Question:

I’m a law student.  I also have some background in theology.  Though I haven't studied natural law before, I’ve been reading On the Meaning of Sex and have enjoyed it (I haven't quite finished it yet).  You talk in the book about the natural procreative and unitive purposes of the sexual powers, and that brings me to a problem I’ve had in conversation.

I was wondering how to talk with people who argue that the nature of our bodies, the difference of the sexes, and the reason why we have sexual powers in the first place don’t matter.  Their main argument is that most things can have a multitude of uses.  “What’s ‘natural’ anyway?  We do ‘unnatural’ things all the time, like using mouths for kissing instead of eating!  Any part of the body can be used for almost anything.  So what’s the problem?”

Such arguments frustrate me because they seem to be mostly about warping definitions.

Reply:

I’m glad you’ve enjoyed the book.  I see why it seems to you that your friends are warping definitions, because they seem to have fallen for the non sequitur that since words are just names, we may call anything whatever we want.  But I can think of several other reasons for the conversational problem you describe.  Here are a few of them.

The first problem is that your friends are attacking straw men.  No natural law thinker in history has ever suggested that the mouth is made only for eating and that any other use of it is unnatural; go ahead and kiss your wife.  Rather the argument is that any use of our natural powers which undermines, degrades, and dishonors the purposes of our natural powers is inappropriate.  So if you get angry, don’t bite her.

The next problem is that your friends can’t see any difference between objective purposes of their natural powers and their own subjective purposes in using them.  But this distinction shouldn’t be difficult either.  I might use my respiratory powers for the purpose of sniffing glue, but the inbuilt purpose of the power is to oxygenate my blood.

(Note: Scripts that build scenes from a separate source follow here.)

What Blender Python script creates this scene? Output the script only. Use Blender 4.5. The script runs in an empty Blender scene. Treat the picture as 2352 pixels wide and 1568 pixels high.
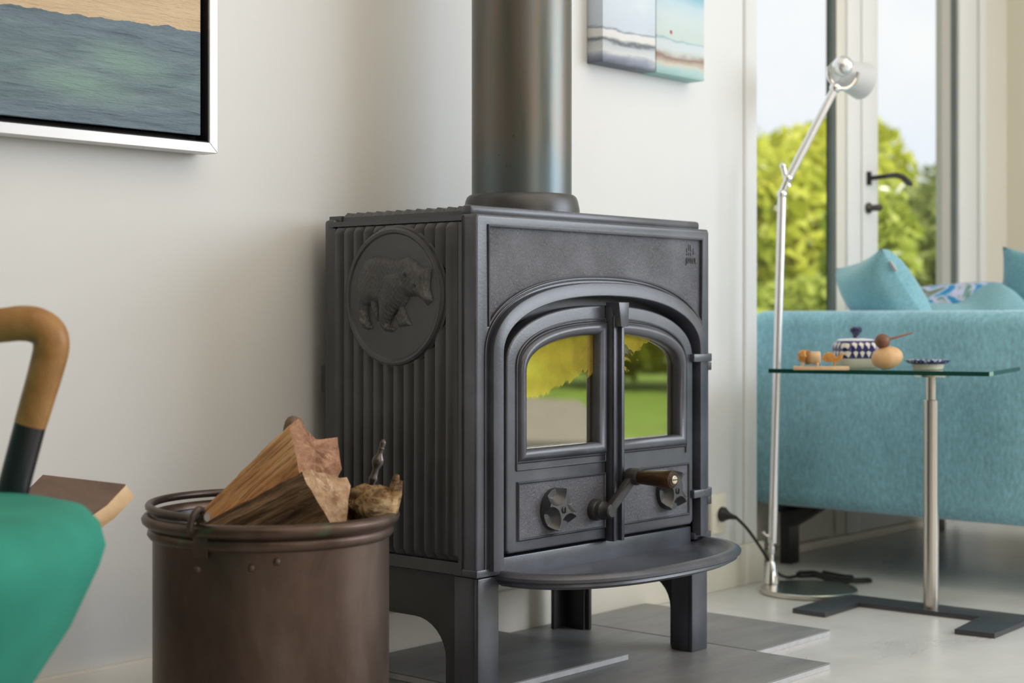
import bpy, bmesh, math, random
import numpy as np
from math import sin, cos, pi, radians, sqrt
from mathutils import Vector, Matrix

C = bpy.context.scene.collection
SC = bpy.context.scene
rnd = random.Random(7)
nrs = np.random.RandomState(11)

# ------------------------------------------------------------------ camera
YAW = radians(48.567)
cd = bpy.data.cameras.new('camera')
cd.sensor_width = 36.0
cd.lens = 3715.0 / 2352.0 * 36.0
cd.shift_y = -56.0 / 2352.0
cd.clip_start = 0.05
cd.dof.use_dof = True
cd.dof.focus_distance = 2.32
cd.dof.aperture_fstop = 4.5
cam = bpy.data.objects.new('camera', cd); C.objects.link(cam)
cam.location = (0, 0, 0.56)
cam.rotation_euler = (radians(90), 0, -YAW)
SC.camera = cam

# ------------------------------------------------------------------ colour
SC.view_settings.view_transform = 'Standard'
SC.view_settings.look = 'None'
SC.view_settings.gamma = 1.0
SC.view_settings.use_curve_mapping = False
SC.view_settings.exposure = 0.0

# ------------------------------------------------------------------ sky
world = bpy.data.worlds.new('sky'); SC.world = world
world.use_nodes = True
wn = world.node_tree.nodes; wl = world.node_tree.links
wn.clear()
w_out = wn.new('ShaderNodeOutputWorld'); w_bg = wn.new('ShaderNodeBackground')
w_tc = wn.new('ShaderNodeTexCoord'); w_no = wn.new('ShaderNodeTexNoise'); w_cr = wn.new('ShaderNodeValToRGB')
w_no.inputs['Scale'].default_value = 5.0; w_no.inputs['Detail'].default_value = 5.0
w_cr.color_ramp.elements[0].position = 0.34; w_cr.color_ramp.elements[0].color = (0.80, 0.87, 0.98, 1)
w_cr.color_ramp.elements[1].position = 0.62; w_cr.color_ramp.elements[1].color = (1.0, 1.0, 1.0, 1)
wl.new(w_tc.outputs['Generated'], w_no.inputs['Vector'])
wl.new(w_no.outputs['Fac'], w_cr.inputs['Fac'])
wl.new(w_cr.outputs['Color'], w_bg.inputs['Color'])
w_bg.inputs['Strength'].default_value = 1.05
wl.new(w_bg.outputs['Background'], w_out.inputs['Surface'])

# ------------------------------------------------------------------ lights
def lamp(name, kind, loc, energy, color=(1, 1, 1), **kw):
    d = bpy.data.lights.new(name, kind); d.energy = energy; d.color = color
    for k, v in kw.items(): setattr(d, k, v)
    o = bpy.data.objects.new(name, d); C.objects.link(o); o.location = loc
    return o
def aim(o, target):
    o.rotation_euler = (Vector(target) - o.location).to_track_quat('-Z', 'Y').to_euler()
sun = lamp('sun', 'SUN', (0, -5, 8), 6.0, (1.0, 0.96, 0.88), angle=radians(3))
aim(sun, (4.5, 2.5, 0))
# daylight through the big garden window in the right wall
day = lamp('daylight_right_window', 'AREA', (4.42, -1.40, 1.50), 77.0, (0.82, 0.885, 1.0), shape='RECTANGLE', size=2.3, size_y=1.5)
aim(day, (1.6, 1.5, 0.9))
# added warm fill panel under the ceiling, for bounce and room lamps
cl = lamp('ceiling_fill', 'AREA', (1.6, -0.6, 2.46), 46.0, (1.0, 0.825, 0.61), shape='RECTANGLE', size=3.6, size_y=3.4)

# added soft fill light at the closed rear wall, behind the photographer's left
rear = lamp('rear_fill', 'AREA', (0.3, -3.9, 1.45), 26.0, (1.0, 0.93, 0.84), shape='RECTANGLE', size=1.5, size_y=1.4)
aim(rear, (1.9, 1.5, 0.6))

# ================================================================== helpers
MATS = {}
def nodes_of(m):
    return m.node_tree.nodes, m.node_tree.links
def new_mat(name):
    m = bpy.data.materials.new(name); m.use_nodes = True
    MATS[name] = m
    return m
def sock(n, *names):
    for k in names:
        if k in n.inputs: return n.inputs[k]
def mapping(m, scale, coord='Object'):
    n, l = nodes_of(m)
    tc = n.new('ShaderNodeTexCoord'); mp = n.new('ShaderNodeMapping')
    l.new(tc.outputs[coord], mp.inputs['Vector'])
    mp.inputs['Scale'].default_value = scale
    return mp.outputs['Vector']
def noise(m, vec, scale, detail=4, rough=0.55, dist=0.0):
    n, l = nodes_of(m)
    t = n.new('ShaderNodeTexNoise'); l.new(vec, t.inputs['Vector'])
    t.inputs['Scale'].default_value = scale; t.inputs['Detail'].default_value = detail
    t.inputs['Roughness'].default_value = rough; t.inputs['Distortion'].default_value = dist
    return t.outputs['Fac']
def ramp(m, fac, stops, interp='LINEAR'):
    n, l = nodes_of(m)
    r = n.new('ShaderNodeValToRGB'); r.color_ramp.interpolation = interp
    e = r.color_ramp.elements
    while len(e) < len(stops): e.new(0.5)
    for i, (p, c) in enumerate(stops):
        e[i].position = p; e[i].color = (*c, 1) if len(c) == 3 else c
    l.new(fac, r.inputs['Fac'])
    return r.outputs['Color']
def mathn(m, op, a, b=None, c=None, clamp=False):
    n, l = nodes_of(m)
    t = n.new('ShaderNodeMath'); t.operation = op; t.use_clamp = clamp
    for i, v in enumerate((a, b, c)):
        if v is None: continue
        if isinstance(v, (int, float)): t.inputs[i].default_value = v
        else: l.new(v, t.inputs[i])
    return t.outputs[0]
def mixc(m, fac, a, b, blend='MIX'):
    n, l = nodes_of(m)
    t = n.new('ShaderNodeMix'); t.data_type = 'RGBA'; t.blend_type = blend
    for s, v in ((t.inputs[0], fac), (t.inputs[6], a), (t.inputs[7], b)):
        if isinstance(v, (int, float)): s.default_value = v
        elif isinstance(v, tuple): s.default_value = (*v, 1) if len(v) == 3 else v
        else: l.new(v, s)
    return t.outputs[2]
def bump(m, height, strength, dist, prev=None):
    n, l = nodes_of(m)
    b = n.new('ShaderNodeBump'); b.inputs['Strength'].default_value = strength; b.inputs['Distance'].default_value = dist
    l.new(height, b.inputs['Height'])
    if prev is not None: l.new(prev, b.inputs['Normal'])
    return b.outputs['Normal']
def finish(m, color, rough=0.5, metal=0.0, normal=None, spec=0.5, **kw):
    n, l = nodes_of(m)
    p = n['Principled BSDF']
    for key, v in (('Base Color', color), ('Roughness', rough), ('Metallic', metal), ('Specular IOR Level', spec)):
        s = p.inputs[key]
        if isinstance(v, tuple): s.default_value = (*v, 1) if len(v) == 3 else v
        elif isinstance(v, (int, float)): s.default_value = v
        else: l.new(v, s)
    if normal is not None: l.new(normal, p.inputs['Normal'])
    for k, v in kw.items():
        p.inputs[k.replace('_', ' ')].default_value = v
    return m
def simple(name, color, rough=0.5, metal=0.0, var=0.12, vscale=12, bstr=0.0, bscale=200, spec=0.5, stretch=(1, 1, 1), **kw):
    m = new_mat(name)
    v = mapping(m, stretch)
    f = noise(m, v, vscale)
    dark = tuple(c * (1 - var) for c in color); light = tuple(min(1, c * (1 + var)) for c in color)
    col = ramp(m, f, [(0.3, dark), (0.7, light)])
    nm = bump(m, noise(m, v, bscale, 3), bstr, 0.002) if bstr else None
    return finish(m, col, rough, metal, nm, spec, **kw)

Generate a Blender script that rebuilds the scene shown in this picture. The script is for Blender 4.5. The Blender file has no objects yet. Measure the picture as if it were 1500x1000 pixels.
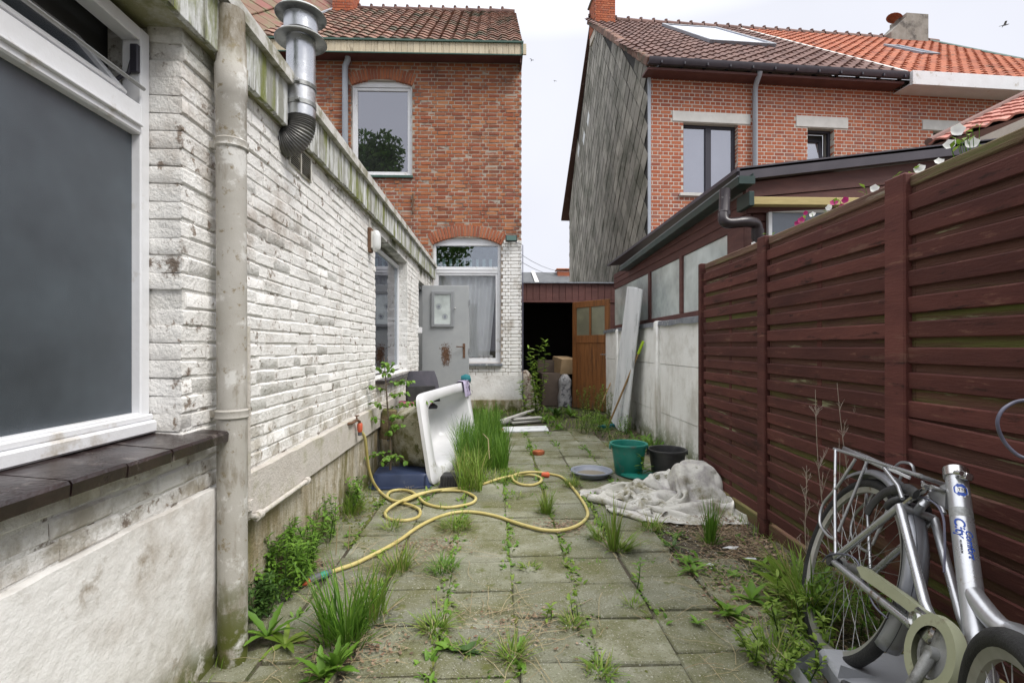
import bpy, math, random
import numpy as np
from mathutils import Vector, Matrix, noise as mnoise
R = random.Random(7)
S = bpy.context.scene
COL = S.collection
rad = math.radians

# ------------------------------------------------------------------ camera, world, sun, exposure
FPX = 732.0; CAMH = 1.12; YAW = math.atan(22 / FPX)
cam = bpy.data.objects.new('camera', bpy.data.cameras.new('camera'))
COL.objects.link(cam); S.camera = cam
cam.location = (0, 0, CAMH); cam.rotation_euler = (rad(90), 0, -YAW)
cam.data.sensor_width = 36; cam.data.lens = 36 * FPX / 1500
cam.data.shift_y = 8 / 1500; cam.data.clip_start = 0.05; cam.data.clip_end = 1000

W = bpy.data.worlds.new('World'); S.world = W; W.use_nodes = True
nt = W.node_tree; nt.nodes.clear()
n_out = nt.nodes.new('ShaderNodeOutputWorld'); n_bg = nt.nodes.new('ShaderNodeBackground')
n_sky = nt.nodes.new('ShaderNodeTexSky'); n_sky.sky_type = 'NISHITA'; n_sky.sun_disc = False
SUN_EL = rad(52); SUN_AZ = rad(125)
n_sky.sun_elevation = SUN_EL; n_sky.sun_rotation = SUN_AZ
n_tc = nt.nodes.new('ShaderNodeTexCoord'); n_sep = nt.nodes.new('ShaderNodeSeparateXYZ')
n_rmp = nt.nodes.new('ShaderNodeValToRGB')
# overcast cloud deck: pale at the horizon, brighter overhead
r = n_rmp.color_ramp; r.elements[0].position = 0.0; r.elements[0].color = (0.44, 0.44, 0.475, 1)
r.elements[1].position = 1.0; r.elements[1].color = (1.64, 1.63, 1.64, 1)
e = r.elements.new(0.52); e.color = (0.445, 0.45, 0.485, 1)
e = r.elements.new(0.72); e.color = (1.10, 1.11, 1.15, 1)
n_ns = nt.nodes.new('ShaderNodeTexNoise'); n_ns.inputs['Scale'].default_value = 1.6; n_ns.inputs['Detail'].default_value = 4
n_mr = nt.nodes.new('ShaderNodeMapRange'); n_mr.inputs[1].default_value = .3; n_mr.inputs[2].default_value = .7
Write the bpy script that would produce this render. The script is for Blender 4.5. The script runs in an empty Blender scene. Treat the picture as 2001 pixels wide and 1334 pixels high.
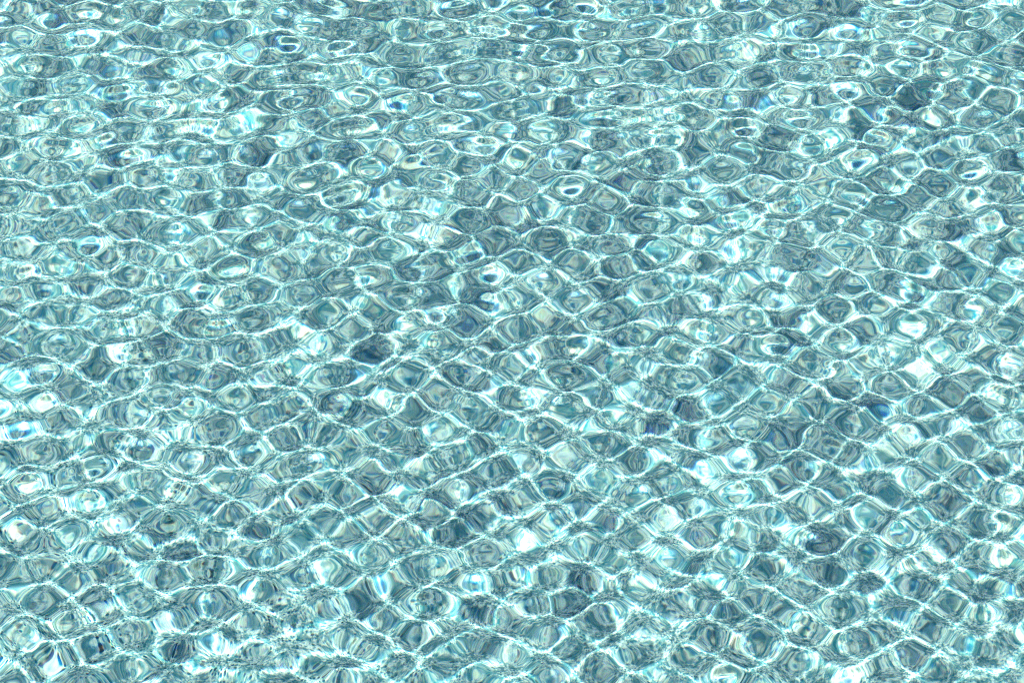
import bpy, math
import numpy as np

# ---------------------------------------------------------------- camera
scene = bpy.context.scene
col = scene.collection
R = math.radians
DEPTH = 0.85
CAM_H = 3.22
PITCH = 45.0
cam_d = bpy.data.cameras.new('camera')
cam = bpy.data.objects.new('camera', cam_d)
col.objects.link(cam)
cam.location = (0.0, 0.0, CAM_H)
cam.rotation_euler = (R(90 - PITCH), 0.0, 0.0)
cam_d.sensor_width = 36.0
cam_d.lens = 36.0 / (2 * math.tan(R(20.0 / 2)))
cam_d.clip_start = 0.05
cam_d.clip_end = 500.0
scene.camera = cam

# ---------------------------------------------------------------- light
SUN_ELEV, SUN_AZ = 86.0, 205.0          # azimuth clockwise from +Y
world = bpy.data.worlds.new('World')
scene.world = world
world.use_nodes = True
wn = world.node_tree
bg = wn.nodes['Background']
sky = wn.nodes.new('ShaderNodeTexSky')
sky.sky_type = 'NISHITA'
sky.sun_disc = False
sky.sun_elevation = R(SUN_ELEV)
sky.sun_rotation = R(SUN_AZ)
sky.dust_density = 1.0
sky.ozone_density = 1.0
wn.links.new(sky.outputs[0], bg.inputs[0])
bg.inputs[1].default_value = 0.05
sun_d = bpy.data.lights.new('sun', 'SUN')
sun_d.energy = 5.0
sun_d.angle = R(0.6)
sun_d.color = (1.0, 0.80, 0.67)
sun_d.cycles.is_caustics_light = True
sun = bpy.data.objects.new('sun', sun_d)
col.objects.link(sun)
sun.rotation_euler = (R(90 - SUN_ELEV), 0.0, R(180 - SUN_AZ))

vs = scene.view_settings
vs.view_transform = 'Standard'
vs.look = 'None'
vs.gamma = 1.0
vs.exposure = 1.72
vs.use_curve_mapping = False
cy = scene.cycles
cy.max_bounces = 8
cy.transmission_bounces = 6
cy.diffuse_bounces = 2
cy.caustics_refractive = True
cy.caustics_reflective = False
cy.use_denoising = False
cy.blur_glossy = 0.0
cy.filter_width = 1.1

# ---------------------------------------------------------------- materials
def new_mat(name):
    m = bpy.data.materials.new(name)
    m.use_nodes = True
    m.node_tree.nodes.clear()
    return m, m.node_tree.nodes, m.node_tree.links

def water_material():
    m, n, l = new_mat('clear_pool_water')
    out = n.new('ShaderNodeOutputMaterial')
    TINT = (0.755, 0.98, 0.985)

    def glass(colour, ior):
        g = n.new('ShaderNodeBsdfRefraction')
        g.inputs['Color'].default_value = (*colour, 1)
        g.inputs['Roughness'].default_value = 0.0
        g.inputs['IOR'].default_value = ior
        return g
    # water splits white light: red bends least, blue most
    whole = glass(TINT, 1.333)
    total = None
    for colour, ior in (((.60, 0, 0), 1.3305), ((.40, .25, 0), 1.3320), ((0, .50, 0), 1.3337),
                        ((0, .25, .40), 1.3362), ((0, 0, .60), 1.3392)):
        g = glass([c * t for c, t in zip(colour, TINT)], ior)
        if total is None:
            total = g
        else:
            add = n.new('ShaderNodeAddShader')
            l.new(total.outputs[0], add.inputs[0]); l.new(g.outputs[0], add.inputs[1])
            total = add
    mix = n.new("ShaderNodeMixShader"); mix.inputs[0].default_value = 0.42
    l.new(whole.outputs[0], mix.inputs[1]); l.new(total.outputs[0], mix.inputs[2])
    # mirrored sky, weakened as through a polarising filter
    fres = n.new('ShaderNodeFresnel'); fres.inputs[0].default_value = 1.333
    half = n.new('ShaderNodeMath'); half.operation = 'MULTIPLY'; half.inputs[1].default_value = 0.25
    mirror = n.new('ShaderNodeBsdfGlossy'); mirror.inputs['Roughness'].default_value = 0.0
    l.new(fres.outputs[0], half.inputs[0])
    mix2 = n.new('ShaderNodeMixShader')
    l.new(half.outputs[0], mix2.inputs[0])
    l.new(mix.outputs[0], mix2.inputs[1]); l.new(mirror.outputs[0], mix2.inputs[2])
    l.new(mix2.outputs[0], out.inputs['Surface'])
    return m

def floor_material():
    m, n, l = new_mat('speckled_plaster')
    out = n.new('ShaderNodeOutputMaterial')
    b = n.new('ShaderNodeBsdfDiffuse')
    geo = n.new('ShaderNodeNewGeometry')

    def noise(scale, detail, rough=.6):
        t = n.new('ShaderNodeTexNoise')
        t.inputs['Scale'].default_value = scale; t.inputs['Detail'].default_value = detail
        t.inputs['Roughness'].default_value = rough
        l.new(geo.outputs['Position'], t.inputs['Vector'])
        return t.outputs[0]

    def rng(src, a, b_, c, d, smooth=True):
        t = n.new('ShaderNodeMapRange')
        t.interpolation_type = 'SMOOTHSTEP' if smooth else 'LINEAR'
        for i, v in enumerate((a, b_, c, d)):
            t.inputs[i + 1].default_value = v
        l.new(src, t.inputs[0])
        return t.outputs[0]

    def math_(op, a, b_):
        t = n.new('ShaderNodeMath'); t.operation = op
        for i, v in enumerate((a, b_)):
            if isinstance(v, float): t.inputs[i].default_value = v
            else: l.new(v, t.inputs[i])
        return t.outputs[0]

    def mixc(f, a, b_):
        t = n.new('ShaderNodeMix'); t.data_type = 'RGBA'
        l.new(f, t.inputs['Factor'])
        for i, v in ((6, a), (7, b_)):
            if isinstance(v, tuple): t.inputs[i].default_value = (*v, 1)
            else: l.new(v, t.inputs[i])
        return t.outputs[2]

    def chips(scale, share, size, soft):
        v = n.new('ShaderNodeTexVoronoi'); v.inputs['Scale'].default_value = scale
        l.new(geo.outputs['Position'], v.inputs['Vector'])
        sep = n.new('ShaderNodeSeparateColor'); l.new(v.outputs['Color'], sep.inputs[0])
        pick = rng(sep.outputs[0], share * .8, share, 1.0, 0.0)
        # every chip has its own radius
        rad = math_('MULTIPLY', math_('ADD', math_('MULTIPLY', sep.outputs[1], .7), .5), size)
        d = math_('SUBTRACT', v.outputs['Distance'], rad)
        return math_('MULTIPLY', pick, rng(d, -soft, soft, 1.0, 0.0))
    # cement paste: fine sandy grain and faint cloudy variation
    grain = rng(noise(230, 3), .36, .64, 0.0, 1.0, False)
    base = mixc(grain, (0.050, 0.205, 0.245), (0.92, 0.93, 0.86))
    cloud = rng(noise(6, 4), .35, .65, 0.0, 0.22)
    base = mixc(cloud, base, (0.28, 0.47, 0.50))
    shade_mott = rng(noise(75, 2), .45, .60, 0.0, .72)  # teal mottle paints darker gaps between caustics into the plaster colour
    base = mixc(shade_mott, base, (0.01, 0.16, 0.21))
    # grey-blue and near-black aggregate chips
    clump = rng(noise(14, 3), .38, .62, .35, 1.0)
    # the coarse dark aggregate lies thicker towards the near left of the pool
    px = n.new('ShaderNodeSeparateXYZ'); l.new(geo.outputs['Position'], px.inputs[0])
    where = math_('ADD', math_('MULTIPLY', px.outputs[0], .8), px.outputs[1])
    clump = math_('MULTIPLY', clump, rng(where, 2.5, 4.2, 1.0, .40, False))
    near = rng(where, 2.5, 4.2, 1.0, .4, False)
    base = mixc(math_('MULTIPLY', chips(165, .30, .42, .10), near), base, (0.015, 0.10, 0.13))
    base = mixc(math_('MULTIPLY', chips(125, .34, .37, .08), clump), base, (0.008, 0.04, 0.055))
    l.new(base, b.inputs['Color'])
    l.new(b.outputs[0], out.inputs['Surface'])
    return m

# ---------------------------------------------------------------- pool floor
def sheet(name, x0, x1, y0, y1, z, mat):
    me = bpy.data.meshes.new(name)
    me.from_pydata([(x0, y0, z), (x1, y0, z), (x1, y1, z), (x0, y1, z)], [], [(0, 1, 2, 3)])
    me.materials.append(mat)
    o = bpy.data.objects.new(name, me)
    col.objects.link(o)
    return o

floor = sheet('pool_floor', -12, 12, -4, 16, -DEPTH, floor_material())
floor['kind'] = 'structure'
floor['label'] = 'speckled pale plaster pool floor under the rippling water'
floor.cycles.is_caustics_receiver = True

# ---------------------------------------------------------------- rippled water

# (count, mean wavelength m, spread of wavelength, heading deg, spread deg, rms slope, evenness of its crests, where it runs)
WAVES = [(40, .061, .13, 54, 12, .0222, .50, 'crossing'),
         (40, .062, .12, 126, 12, .0225, .50, 'crossing'),
         (40, .063, .14, 90, 18, .0212, .65, 'straight'),
         (30, .062, .27, 90, 55, .0165, 0.0, 'all'),
         (14, .26, .3, 90, 45, .013, 0.0, 'all')]
SEED = 5

def axis(c0, c1, step, m0, m1, mid, e0, e1):
    """fine in the middle, coarser to m0..m1, coarse to the pool's far ends"""
    def run(x, m, e, sgn):
        out, s = [], step
        while (m - x) * sgn > 0:
            s = min(s * 1.05, mid); x += s * sgn; out.append(x)
        while (e - x) * sgn > 0:
            s = min(s * 1.15, .25); x += s * sgn; out.append(x)
        return out
    a = list(np.arange(c0, c1, step))
    return np.array(run(c0, m0, e0, -1)[::-1] + a + run(a[-1], m1, e1, 1))

def height(X, Y, S):
    """ripples; where the mesh is too coarse to carry a wave it is left out"""
    r = np.random.default_rng(SEED)
    H = np.zeros_like(X)
    # long straight crests rule the far left, crossing ones the right and the near water
    far = .5 + .5 * np.tanh((Y - 3.45 - .55 * X + .12 * np.sin(4 * X) + .08 * np.sin(5 * Y + 2 * X)) / .40)
    for n, lam, sg, head, sd, slope, even, where in WAVES:
        Zr, Zi = np.zeros_like(X), np.zeros_like(X)
        for i in range(n):
            l = lam * math.exp(r.normal(0, sg)); th = R(head + r.normal(0, sd)); k = 2 * math.pi / l
            a = slope / math.sqrt(n) * math.sqrt(2) / k * np.clip(1.6 - 4.5 * S / l, 0, 1)
            ph = k * math.cos(th) * X + k * math.sin(th) * Y + r.uniform(0, 2 * math.pi)
            Zr += a * np.cos(ph); Zi += a * np.sin(ph)
        if even:
            rms = slope * math.sqrt(2) * lam / (2 * math.pi)
            Zr *= ((Zr ** 2 + Zi ** 2) / rms ** 2 + .03) ** (-even / 2)
        H += Zr * {'crossing': 1 - .42 * far, 'straight': .40 + .60 * far, 'all': 1.0}[where]
    # gusts: some patches of the water are livelier than others
    A = 1.0 + .14 * np.tanh((Y - 3.3 + .45 * X) / .7) + .06 * np.sin(2.1 * X - 3.3 * Y + 1) + .05 * np.sin(5.1 * X + 2.3 * Y)
    return H * A

STEP = 0.0027
xs = axis(-1.15, 1.15, STEP, -2.6, 2.6, .015, -12, 12)
ys = axis(2.35, 4.7, STEP, 1.1, 7.0, .015, -4, 16)
X, Y = np.meshgrid(xs, ys)
SX, SY = np.meshgrid(np.gradient(xs), np.gradient(ys))
H = height(X, Y, np.maximum(SX, SY))
nx, ny = len(xs), len(ys)
me = bpy.data.meshes.new('water')
co = np.stack([X, Y, H], -1).reshape(-1, 3).astype(np.float32)
idx = np.arange(nx * ny, dtype=np.int32).reshape(ny, nx)
q = np.stack([idx[:-1, :-1], idx[:-1, 1:], idx[1:, 1:], idx[1:, :-1]], -1).reshape(-1, 4)
me.vertices.add(len(co)); me.vertices.foreach_set('co', co.ravel())
me.loops.add(q.size); me.loops.foreach_set('vertex_index', q.ravel())
me.polygons.add(len(q)); me.polygons.foreach_set('loop_start', np.arange(0, q.size, 4, dtype=np.int32))
me.polygons.foreach_set('use_smooth', np.ones(len(q), dtype=bool))
me.update(calc_edges=True)
me.materials.append(water_material())
water = bpy.data.objects.new('water', me)
col.objects.link(water)
water['kind'] = 'structure'
water['label'] = 'clear rippling turquoise pool water crossed by small waves'
water.cycles.is_caustics_caster = True
print('water tris', len(q) * 2)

Third, they don’t understand the relationship of the ‘fitting’ – they deny that anything could be naturally fitting or unfitting, appropriate or inappropriate, to anything else.  Again, this should be easy.  Surely there would be something disordered if Grandma encouraged her Thanksgiving guests to eat until they were bursting, purge, then return to the table for the pleasure of another four courses.  Surely there would be something wrong with us if we didn’t get it.  Yet wouldn’t this also be a “use of the mouth”?

The final problem is that when the disordered ways in which we live give us something that we want -- perhaps pleasure, perhaps the approval of our friends -- we resist recognizing even what should be obvious.  To justify ourselves to our consciences, we do violence to our grasp on reality.  I mentioned that the points I made above should be difficult to us -- yet they become difficult for us because we work so hard to make them that way.

One can correct the first, second, and third problems by argument, because they lie in the intellect.  But one cannot correct the fourth problem that way, because it lies not in the intellect but in the will.  Moreover, the fourth problem causes us to resist the correction of the other three.  So I have several suggestions for you.

Focus on the good and the beautiful.  We more readily recognize the bad from the good than the good from the bad; we more easily identify the ugly through the vision of the beautiful than the beautiful through the nightmare of the ugly.  Despite all they may do to destroy the loveliness of truthful order in their lives, your friends do long for it.  It is impossible not to.

Learn to distinguish when it is useful to speak with someone and when it isn’t.   Some people ask questions to find out the answers; others ask questions to avoid them.  Some people engage in conversation to explore what may be true; others engage in it to be clever.  Talking with people who are in the wrong state of mind to gain by conversation may do more harm than good.

Try to stay in relationship with misguided friends.  In the lives of each of us, there come times when our evasions and rationalizations begin to wobble, when slivers of light pierce through to our eyes despite all the shrouds we use to shut them out.  These are the times conversation can accomplish the most good.

And pray for them.  I don’t think it is possible to love truth without loving the persons who resist it.